Yet Another Note on Gold Mining and Cyclical Unemployment in Austrian Economics
Everytime I try to get out they drag me back in...
The extremely thoughtful Daniel Kuehn comments:
OK, gold represented a "relatively" fixed standard of value (basically what Bill Woolsey says).
That still seems considerably more plausible than your idea that the guy who drones on and on for hundreds of pages about subjective value theory (Mises) actually has a cost of production theory of value. There's a lot to criticize in Austrian economics - a cost of production theory of value is not on that list.
and follows it up with, in email:
I'm guessing if paper money increased at the rate that the gold supply increases [von Mises] would be a happy camper
And Robert Murphy inquires where Ludwig von Mises wrote my paraphrase:
- an increase in the real money stock that comes about from people spending time energy and resources digging gold from the ground and refining it is equally efficacious in curing a depression.

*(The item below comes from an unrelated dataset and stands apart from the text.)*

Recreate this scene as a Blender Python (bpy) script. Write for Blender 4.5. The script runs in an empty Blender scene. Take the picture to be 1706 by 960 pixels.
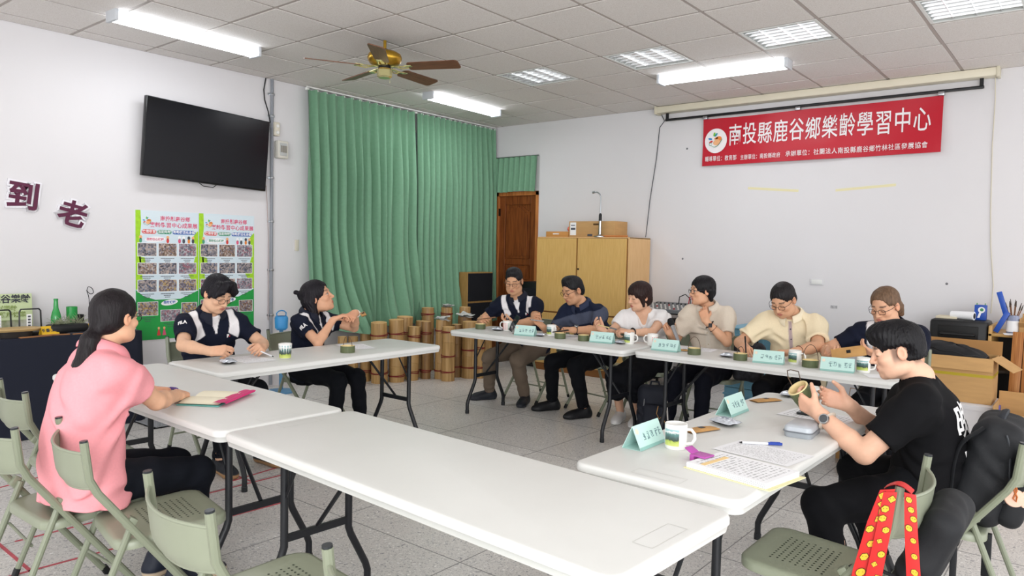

So I went back to my notes and found it:
If gold production had been considerably greater than it actually was in recent years, then the drop in prices [in the early 1930s] would have been moderated or perhaps even prevented from appearing…
If the increase in the money stock in the 1920s had taken the form of an increase in gold rather than of paper money, there would have been no big deflation in the early 1930s. No big deflation in the early 1930s, no Great Depression.
That's the source of my belief that, in von Mises-world, that if nominal wages are constant--if nominal wages are sticky--then expanded gold mining is an efficacious way of curing and avoiding depressions without major adverse consequences.
And if nominal wages are not sticky and move freely to clear the labor market? Then, in von Mises-world at least, we don't have a Great Depression to cure at all.
I think the analytical point is clear.
Now you do need to know that von Mises recognizes that he has created a problem for himself. He shifts his ground--but in so doing so he, I think, breaks all hope of analytic consistency. His escape hatch appears to me to demolish his own argument for the superiority of the gold standard. Von Mises writes:
attempts of labor unions to drive wages up higher than they would have been on the unhampered market… have nothing to do… actual money prices are higher or lower. Labor unions no longer contend over the height of money wages, but over the height of real wages…. Thus no reason remains for assuming that an increase in the gold supply must, in a particular case, improve the situation…
If that is correct, then there is also no reason for assuming that any monetary change can help or hurt. Most particularly, if real wages are that sticky, then von Mises's claim that you cure depressions by creating huge amounts of excess unemployment and so putting downward pressure on wages and so increasing the real money stock through that channel fails as well.